We love our kids, but parenting them is a complex and often confusing task! To simplify things, it’s helpful to understand that we can reduce the job of parenting to one guiding principle: to equip our children to meet the demands of reality. Boundaries with kids can be difficult to set, but ultimately they are necessary.
One day your children will need to face reality and handle it without your guidance. On their own, they will need to make mature choices to follow Christ; find great relationships to support their growth; set their core values and morals; handle romance, dating, marriage and family paths; and craft their passions and career.
In other words, God’s plans for parenting are designed to take a small person, who is helpless and dependent, and over time, produce an adult who can make great choices and decisions: “Train up a child in the way he should go; even when he is old he will not depart from it”
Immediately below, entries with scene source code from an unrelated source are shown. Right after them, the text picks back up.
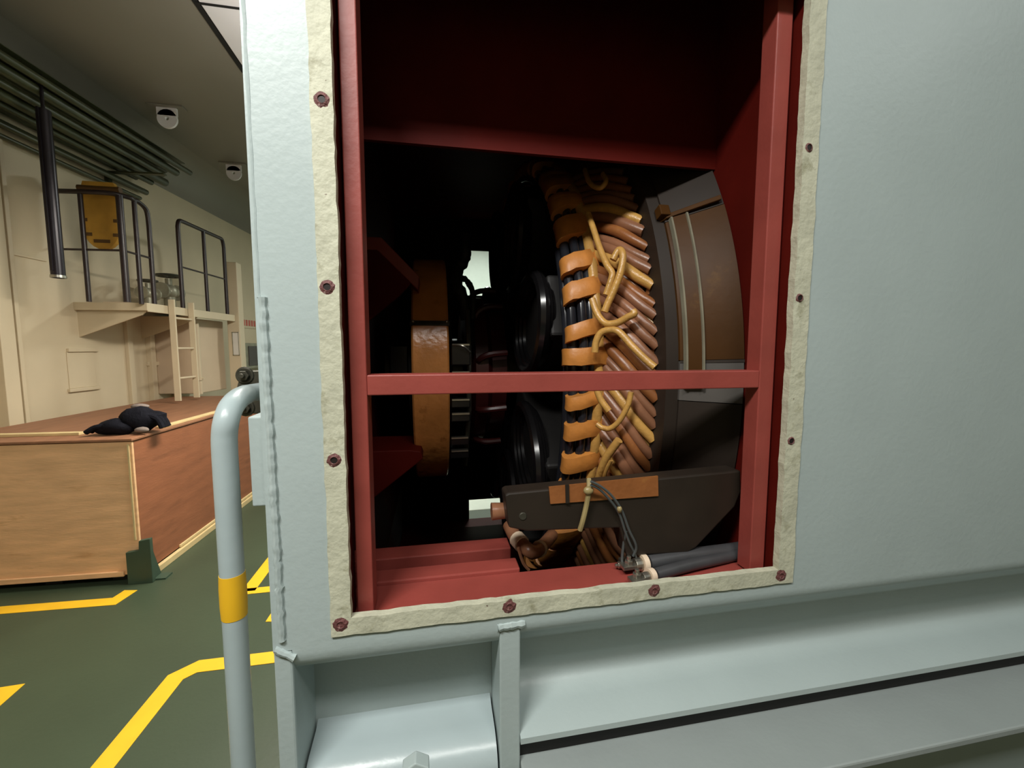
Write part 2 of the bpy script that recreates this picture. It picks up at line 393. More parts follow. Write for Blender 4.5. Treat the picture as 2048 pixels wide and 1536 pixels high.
MB().prism([wall((sC + sE) / 2, ZP - .06, 0), wall((sC + sE) / 2, ZP - .06, offP - .02), wall((sC + sE) / 2, ZP - .10, offP - .06), wall((sC + sE) / 2, ZP - .32, 0)], WD * 0.015).build('gusset', M_cream, pf)
# box casing under the platform's far end
uA = wall_s(onwall(392, 700, .46)); 
MB().obox(wall(uA, 1.03, 0), WD * (sE - uA), WN * 0.46, (0, 0, ZP - .07 - 1.03)).build('under_casing', M_tan, pf, bevel=0.01)
# railings
def post_path(s, off, h): return [wall(s, ZP, off), wall(s, ZP + h, off)]
offR = offP - 0.02
def edge_s(px, py): return wall_s(onwall(px, py, offR))
sP = [edge_s(254, 597), edge_s(283, 604), edge_s(309, 606)]
HR = 0.98
rl = thing('guard_railing', 'dark railing around the near end of the wall platform', 'railing', tuple(wall(sP[0], ZP, offR)))
top = smooth_path([wall(sP[0] - .0, ZP + HR, 0.02), wall(sP[0], ZP + HR, offR - .12), wall(sP[0] + .10, ZP + HR, offR), wall(sP[1], ZP + HR, offR), wall(sP[2] - .12, ZP + HR, offR), wall(sP[2] - .02, ZP + HR - .05, offR), wall(sP[2], ZP + HR - .2, offR)], 5) + [wall(sP[2], ZP, offR)]
MB().tube(top, 0.021, 10).build('top_rail', M_rail, rl, smooth=True)
MB().tube([wall(sP[0], ZP + HR * .48, 0.02), wall(sP[0], ZP + HR * .48, offR)], 0.010, 8).tube([wall(sP[0], ZP + HR * .48, offR), wall(sP[2], ZP + HR * .48, offR)], 0.010, 8).build('mid_rail', M_rail, rl, smooth=True)
MB().tube([wall(sP[0], ZP, offR * .48), wall(sP[0], ZP + HR, offR * .48)], 0.020, 10).build('post', M_rail, rl, smooth=True)
MB().tube([wall(sP[0], ZP, offR), wall(sP[0], ZP + HR - .02, offR)], 0.028, 10).build('post', M_rail, rl, smooth=True)
MB().tube([wall(sP[1], ZP, offR), wall(sP[1], ZP + HR, offR)], 0.020, 10).build('post', M_rail, rl, smooth=True)
sQ = [edge_s(366, 615), edge_s(416, 622), edge_s(455, 628)]
r2 = thing('guard_railing', 'dark hooped railing on the far side of the ladder, by the pale pillar', 'railing', tuple(wall(sQ[1], ZP, offR)))
hp = [wall(sQ[0], ZP, offR), wall(sQ[0], ZP + HR - .12, offR)] + smooth_path([wall(sQ[0], ZP + HR - .08, offR), wall(sQ[0] + .03, ZP + HR - .01, offR), wall(sQ[0] + .12, ZP + HR, offR)], 4) + smooth_path([wall(sQ[2] - .12, ZP + HR, offR), wall(sQ[2] - .03, ZP + HR - .01, offR), wall(sQ[2], ZP + HR - .1, offR)], 4) + [wall(sQ[2], ZP, offR)]
MB().tube(hp, 0.022, 10).build('hoop', M_rail, r2, smooth=True)
MB().tube([wall(sQ[1], ZP, offR), wall(sQ[1], ZP + HR, offR)], 0.020, 10).build('post', M_rail, r2, smooth=True)
MB().tube([wall(sQ[0], ZP + HR * .48, offR), wall(sQ[2], ZP + HR * .48, offR)], 0.010, 8).build('mid_rail', M_rail, r2, smooth=True)
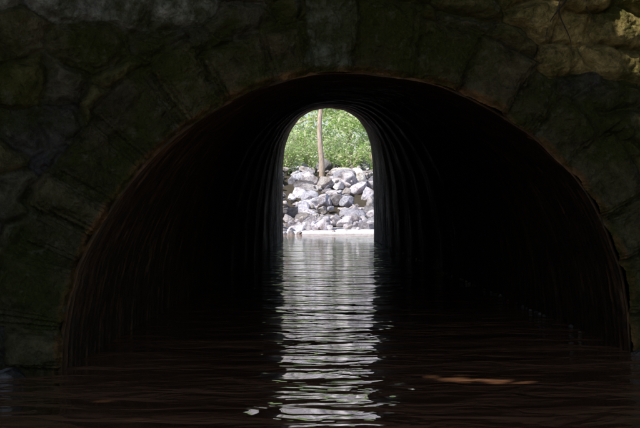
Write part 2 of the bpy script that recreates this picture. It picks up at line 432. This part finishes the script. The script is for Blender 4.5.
def shrub(name,x,y,z,h,w,n,ls,ca=LA,cb=LB):
    e=bpy.data.objects.new(name,None); link(e); lst=[];C=[];O=[]
    for b in range(16):
        az=random.uniform(0,6.28); rr=random.uniform(.2,1)*w; hh=h*random.uniform(.55,1)
        pts=[np.array([x+math.cos(az)*rr*q**1.3,y+math.sin(az)*rr*q**1.3,z-.1+hh*(q*1.25-.3*q*q)]) for q in np.linspace(0,1,8)]
        lst.append((pts,[.025*(1-.8*k/7) for k in range(8)]))
        m=n//16; q=rng.uniform(.2,1.0,m); P_=np.array(pts); base_=np.stack([np.interp(q,np.linspace(0,1,8),P_[:,i]) for i in range(3)],1)
        C.append(base_+rng.normal(size=(m,3))*.1*w); O.append(np.tile([[math.cos(az)*.7,math.sin(az)*.7,.3]],(m,1)))
    tubes('stems',lst,BARK,e); C=np.concatenate(C); leaves('leaves',C,ls,LEAF,leafcols(len(C),ca,cb),e,3.2,.3,np.concatenate(O))
for (x,y,h,w,n) in [(-1.5,60.7,2.2,1.0,1100),(1.3,60.8,1.9,1.0,1300),(-.6,63.5,2.4,1.1,1100),(2.4,60.5,2.3,1.1,1400),(-3,62.5,2.3,1.2,1400),(.5,65,2.6,1.3,1200),(-1.9,65,3.0,1.2,1300)]:
    shrub('leafy_shrub',x,y,float(slope(y))-.1,h,w,n,.2)
# ------------------------------------------------------------------ off-view, added to shade the near side: canopy
S=np.array([-.50,-.46,.78]); S/=np.linalg.norm(S)
def pxpt(u,v,plane):
    U=(u-320)/F; W=(HZ-v)/F
    if plane=='w': d=-CH/W
    else: d=Y0/(1-SL*U)
    return np.array([U*d,d,CH+W*d])
gaps=[(pxpt(245,396,'w'),.13),(pxpt(205,393,'w'),.06),(pxpt(475,380,'w'),.12),(pxpt(545,379,'w'),.12),(pxpt(165,418,'w'),.09),
      (pxpt(615,12,'f'),.36),(pxpt(575,0,'f'),.30),(pxpt(418,2,'f'),.2)]
n=64000
th=rng.uniform(0,6.2832,n); uu=rng.uniform(0,1,n); rr=rng.uniform(.84,1.1,n)
cz_=uu; sr=np.sqrt(1-cz_**2)
C=np.stack([.4+14*rr*sr*np.cos(th),3+14*rr*sr*np.sin(th),.5+8.5*rr*cz_],1)
C=C[(C[:,1]<15.5)&(C[:,2]>0.6)]
C=C[~((C[:,1]>9)&(C[:,2]<3.6))]
C=C[~((C[:,1]<.5+.6*np.sin(C[:,0]*1.3))&(np.abs(C[:,0]-1)<11))]
keep=np.ones(len(C),bool)
for T_,rad_ in gaps:
    w=C-T_; al=w@S; d=np.linalg.norm(w-al[:,None]*S,axis=1); keep&=~((d<rad_+.25)&(al>0))  # leaves cut away along sun rays so light patches reach chosen spots
C=C[keep]
can=bpy.data.objects.new('unseen_shade_trees',None); link(can)  # unseen trees added to dim sky and sun on the headwall
leaves('shade_canopy',C,.85,DLEAF,leafcols(len(C),(.035,.06,.018),(.07,.10,.03)),can,1.5,.1)
lst=[]
for (x,y) in [(-9,1),(-8.5,5),(9.5,0),(9.8,6.5),(-12,-4),(13,-4)]:
    p=[(x*(1-.35*(i/11)**2),y+(3-y)*.2*(i/11)**2,.4+8*i/11) for i in range(12)]
    lst.append((p,[.26*(1-.7*i/11) for i in range(12)]))
tubes('trunks',lst,DBARK,can)
lst=[]
for kx in range(3):
    u=random.uniform(545,590); pts=[]
    du=random.uniform(-25,10); ln=random.uniform(30,80)
    for i in range(12):
        q=i/11; p=pxpt(u+du*q+3*math.sin(q*7+kx),-15+ln*q,'f'); p=p+np.array([nrm[0],nrm[1],0])*(.12+.03*math.sin(q*5+kx)); pts.append(p)
    lst.append((pts,[.008*(1-.7*i/11) for i in range(12)]))
tubes('hanging_roots',lst,DBARK)
# ------------------------------------------------------------------ light
w=bpy.data.worlds.new('World'); scene.world=w; w.use_nodes=True
sk=w.node_tree.nodes.new('ShaderNodeTexSky'); sk.sky_type='NISHITA'; sk.sun_disc=False
el=math.asin(S[2]); az=math.atan2(S[0],S[1])
sk.sun_elevation=el; sk.sun_rotation=az
bg=w.node_tree.nodes['Background']; bg.inputs[1].default_value=.15
w.node_tree.links.new(sk.outputs[0],bg.inputs[0])
sl=bpy.data.lights.new('sun','SUN'); sl.energy=5; sl.angle=math.radians(.5); sl.color=(1,.95,.87)
so=bpy.data.objects.new('sun',sl); link(so); so.rotation_euler=Vector(S).to_track_quat('Z','Y').to_euler()
cam=bpy.data.cameras.new('camera'); co=bpy.data.objects.new('camera',cam); link(co)
co.location=(0,0,CH); co.rotation_euler=(math.radians(90-.573),0,0)
cam.sensor_width=36; cam.lens=F/640*36; cam.clip_end=3000; cam.clip_start=.05
scene.camera=co
scene.view_settings.view_transform='Standard'; scene.view_settings.look='None'; scene.view_settings.exposure=0
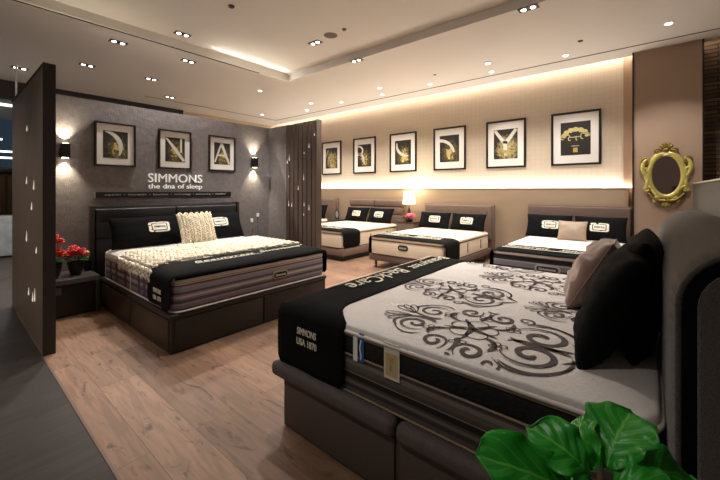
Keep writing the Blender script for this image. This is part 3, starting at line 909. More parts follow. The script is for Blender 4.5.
# piping frames and tapes on the long sides
PLAID = M('violet_plaid_band', S(74, 62, 88), .7)
for sx in (-1, 1):
    for y in (.55, 1.05, 1.9): obj('side_tape', bx(sx * .895 - .004, sx * .895 + .004, y - .008, y + .008, .02, .25), PIPEW, m1)
for sx in (-1, 1):
    for y in (.66, .80, 1.2, 1.5, 1.7): obj('plaid_band', bx(sx * .896 - .003, sx * .896 + .003, y - .03, y + .03, .03, .24), PLAID, m1)
def oval_label(parent, x, y, z, w, h, ring, field, txt, rx=PI / 2):
    """logo plate on the foot face"""
    b = B(); pts = rrloop(w, h, h * .48, 6); loft(b, [[(p[0], p[1], 0) for p in pts], [(p[0], p[1], .006) for p in pts], [(p[0] * .92, p[1] * .88, .008) for p in pts]])
    X = Matrix.Translation((x, y, z)) @ Matrix.Rotation(rx, 4, 'X')
    bmesh.ops.transform(b, matrix=X, verts=b.verts); o = obj('logo_label', b, ring, parent, auto=40)
    b = B(); pts = rrloop(w * .84, h * .66, h * .3, 6); loft(b, [[(p[0], p[1], .006) for p in pts], [(p[0], p[1], .010) for p in pts]])
    bmesh.ops.transform(b, matrix=X, verts=b.verts); obj('label_field', b, field, o)
    text_mesh('label_lettering', txt, BADGE, o, w * .66, h * .34, X @ Matrix.Translation((0, 0, .010)), .001, bold=.01)
oval_label(m1, .21, -.004, .145, .20, .085, M('antique_gold', S(150, 136, 96), .4), GUS_BLK, 'Simmons')
r1 = runner(F1, 'black runner with script over the foot of the dark wall bed', 1.79, 1.98, .337, .69, fn1, .46, .50, .285, [])
def runner_text(rt, fn, items, off=.016):
    for (name, body, x, y, w, h, rot, shear) in items:
        text_mesh(name, body, THREAD, rt, w, h, None, .002, f=conform(fn, x, y, rot, off), shear=shear, bold=.0)
def underline(rt, fn, x0, x1, y, wd, off=.022):
    b = B(); n = 30
    ribbon(b, [(x0 + (x1 - x0) * k / n, y) for k in range(n + 1)], wd, lambda x, yy: (x, yy, fn(x, yy) + off))
    obj('embroidered_line', b, THREAD, rt)
runner_text(r1, fn1, [('script_embroidery', 'Beautyrest', -.28, .24, .66, .11, 0, .3), ('script_embroidery', 'Simmons', .42, .27, .58, .09, 0, .3)])
underline(r1, fn1, -.62, .10, .165, .012)
def side_text(rt, sg, w, y, z, size, lines=('SIMMONS', 'USA 1870')):
    # sg=-1: left side (x negative), read from outside
    for k, s in enumerate(lines):
        R = Matrix.Translation((sg * (w / 2 + .040), y, z - k * size * 1.5)) @ Matrix.Rotation(-PI / 2 if sg < 0 else PI / 2, 4, 'Z') @ Matrix.Rotation(PI / 2, 4, 'X')
        text_mesh('side_lettering', s, THREAD, rt, size * (4.0 if k == 0 else 4.2), size, R, .002, bold=.02)
side_text(r1, -1, 1.79, .25, .17, .042)

# knitted throw
def knit(fn, w, y0, y1, dropL, parent, zoff=.018, step=.062, rad=.026):
    b = B(); rows = int((y1 - y0) / (step * .86))
    total = dropL + w + .12
    for r in range(rows):
        yy = y0 + (r + .5) * (y1 - y0) / rows
        for s2 in range(int(total / (step * .62))):
            s = s2 * step * .62 + (r % 2) * .02
            wob = noise.noise(Vector((s * 3, r * .2, 9))) * .03
            if s < dropL: x, z, nx = -w / 2 - zoff, fn(-w / 2, yy) - (dropL - s), -1
            elif s < dropL + w: x = -w / 2 + (s - dropL); z = fn(x, yy) + zoff; nx = 0
            else: x = w / 2 + zoff; z = fn(w / 2, yy) - (s - dropL - w); nx = 1
            sl = (1 if s2 % 2 else -1)
            J = Matrix.Rotation(sl * .75 + random.uniform(-.25, .25), 4, 'Z' if nx == 0 else 'X')
            c = (x + random.uniform(-.005, .005), yy + wob + random.uniform(-.006, .006), z + random.uniform(-.004, .009))
            rr = (rad * 1.25, rad * .62, rad * .72) if nx == 0 else (rad * .62, rad * .7, rad * 1.15)
            ell(b, c, rr, J, 8, 6)
    return b
tt = thing('knitted_throw', 'chunky ivory knitted throw across the dark wall bed', 'throw', F1.p(0, 0, .337), 0)
obj('knit', knit(fn1, 1.79, .45, 1.36, .09, tt), IVORYWOOL, tt, smooth=True)

pillow(F1, 'black pillow with SIMMONS badge at left on the dark wall bed', -.46, 1.72, .70, .86, .40, .20, .42, VELVET, 1, (.10, .02, .27, .13))
pillow(F1, 'black badge pillow at right on the dark wall bed, partly behind the knitted cushion', .42, 1.72, .70, .86, .40, .20, .42, VELVET, 5, (.03, .03, .27, .13))
tc_, fk = pillow(F1, 'square ivory chunky knit cushion between two black badge pillows', .02, 1.44, .71, .46, .42, .16, .45, IVORYWOOL, 3, None, 'knitted_cushion', 'cushion')
b = B()
for i in range(13):
    for j in range(12):
        u = -.93 + 1.86 * i / 12; v = -.93 + 1.86 * j / 11
        p = fk(u, v, 1); sl = 1 if i % 2 else -1
        ell(b, (p[0], p[1] + (.012 if i % 2 else 0), p[2] + random.uniform(0, .012)), (.013, .030, .018), Matrix.Rotation(sl * .6 + random.uniform(-.2, .2), 4, 'Z'), 8, 6)
obj('knit_stitches', b, IVORYWOOL, tc_, smooth=True)

# ---------- nearest bed
W2, L2 = 2.0, 1.81
F2 = Fr(1.30 + W2 / 2, 1.74, PI)          # local +x is world -X (the near side)
t = thing('king_bed', 'nearest bed with padded charcoal rails and tall rounded tweed headboard', 'bed', F2.p(0, 0, 0), PI)
obj('base', bx(-W2 / 2 + .02, W2 / 2 - .02, .05, L2 + .1, 0, .31, bev=.006), M('charcoal_base_panel', S(74, 62, 56), .55, bump=.4, bscale=240), t, auto=40)
b = B(); box(b, W2 / 2 - .045, W2 / 2 + .03, -.025, .86, .29, .375, bev=.032, seg=5); obj('padded_rail', b, RAILG, t, auto=60)
b = B(); box(b, W2 / 2 - .045, W2 / 2 + .03, .872, L2 + .05, .29, .375, bev=.032, seg=5); obj('padded_rail', b, RAILG, t, auto=60)
b = B(); box(b, -W2 / 2 - .03, -W2 / 2 + .045, -.025, L2 + .05, .29, .375, bev=.032, seg=5); obj('padded_rail', b, RAILG, t, auto=60)
b = B(); box(b, -W2 / 2 + .04, W2 / 2 - .04, -.025, .05, .29, .375, bev=.032, seg=5); obj('padded_rail', b, RAILG, t, auto=60)
obj('slat_deck', bx(-W2 / 2 + .05, W2 / 2 - .05, .05, L2, .30, .345), LEATHER, t)
for y0, y1 in ((.065, .85), (.88, L2 + .05)):
    obj('drawer_panel', bx(W2 / 2 - .025, W2 / 2 - .006, y0, y1, .012, .285, bev=.004), M('charcoal_base_drawer', S(76, 63, 57), .55, bump=.4, bscale=240), t, auto=40)
# headboard: arch section swept across the bed
HD, HT, HY = .34, 1.26, L2 - .03
def arch(z0, ins, n=16):
    pts = [(ins, z0), (ins, z0 + .3), (ins, HT - HD / 2 - .12)]
    r = HD / 2 - ins; cz = HT - HD / 2
    for k in range(n + 1):
        a = PI - PI * k / n
        pts.append((HD / 2 + r * math.cos(a), cz + r * math.sin(a)))
    pts += [(HD - ins, HT - HD / 2 - .12), (HD - ins, z0 + .3), (HD - ins, z0)]
    return pts
def arch_dense(z0, ins, step=.012):
    p = arch(z0, ins); out = []
    for a, c in zip(p, p[1:]):
        d = math.dist(a, c); k = max(1, round(d / step))
        for j in range(k): out.append((a[0] + (c[0] - a[0]) * j / k, a[1] + (c[1] - a[1]) * j / k))
    out.append(p[-1]); return out
WH = 2.06
base_pts = arch_dense(.08, 0)
xs = [0, .004, .012, .025, .045, .07, .10, .15, .22, .35, .55, .8, WH / 2]
full = [-WH / 2 + q for q in xs] + [WH / 2 - q for q in xs[::-1][1:]]
b = B(); rings = []
npt = len(base_pts); cum = [0]
for a, c in zip(base_pts, base_pts[1:]): cum.append(cum[-1] + math.dist(a, c))
for x in full:
    e = WH / 2 - abs(x)
    rnd = .022 * (1 - math.sqrt(max(0, 1 - (1 - min(e, .07) / .07) ** 2)))
    ring = []
    for i, (y, z) in enumerate(base_pts):
        a = base_pts[max(0, i - 1)]; c = base_pts[min(npt - 1, i + 1)]
        dy, dz = c[0] - a[0], c[1] - a[1]; d = math.hypot(dy, dz); ny, nz = -dz / d, dy / d
        bulge = .018 * math.sin(PI * min(1, e / .5) / 2)
        curved = 1 if z > HT - HD / 2 - .10 else (1 if z < .62 else .0)
        pl = .0045 * math.sin(cum[i] / .020 * PI + noise.noise(Vector((cum[i] * 8, 0, 0))) * 3) * math.exp(-((e - .05) / .05) ** 2) * curved
        ofs = -rnd + bulge * .5 + pl
        ring.append((x, HY + y + ny * ofs, z + nz * ofs))
    rings.append([b.verts.new(p) for p in ring])
for a, c in zip(rings, rings[1:]):
    for k in range(npt - 1): b.faces.new((a[k], a[k + 1], c[k + 1], c[k]))
    b.faces.new((a[-1], a[0], c[0], c[-1]))
obj('headboard', b, GREYTWEED, t, smooth=True)
for sx in (-1, 1):
    xe = sx * WH / 2
    b = B(); tube(b, [(xe, HY + y, z) for y, z in arch_dense(.08, .014)], .008, 8); obj('headboard_piping', b, GREYTWEED, t, smooth=True)
    # dark recess and inner side panel
    p1 = arch_dense(.08, .022); b = B()
    loft(b, [[(xe - sx * .03, HY + y, z) for y, z in p1], [(xe + sx * .002, HY + y, z) for y, z in p1]]); obj('headboard_recess', b, VELVET, t)
    p2 = arch_dense(.10, .052); b = B()
    loft(b, [[(xe, HY + y, z) for y, z in p2], [(xe + sx * .012, HY + y, z) for y, z in p2], [(xe + sx * .02, HY + .17 + (y - .17) * .93, z * .985) for y, z in p2]]); obj('headboard_side_panel', b, GREYTWEED, t, auto=50)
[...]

How Boundaries with Kids Help
A Sense of Self
Kids need to know that their thoughts, feelings and choices are theirs, so they can take responsibility for them. They flourish when they can know where they end and others, including parents, begin. This allows them to guard and take ownership over their lives: “Keep your heart with all vigilance, for from it flow the springs of life” (Proverbs 4:23). That is why over-compliant children, whose only concern is pleasing their parents, often struggle greatly in their adult relationships. Help your kids have their own minds, even though they must also obey and follow the house rules.
Self-control
Children are by nature impulsive and controlled by their whims. If you’ve ever taken your kid to a mall and given them lots of sugar, you have experienced this. Parents who help their kids have boundaries also teach them to control their impulses and focus on what needs to be done, such as homework and chores. This is a fruit of the Spirit (Galatians 5:23) and will help them the rest of their lives.
Great Relationships
Children need to know how to make friends with the right kinds of kids and to say no to the wrong kinds of kids. Boundaries help them know how to play appropriately, instead of intruding on others’ space. They also help them say no to those wrong kinds of kids and habits that aren’t good for them.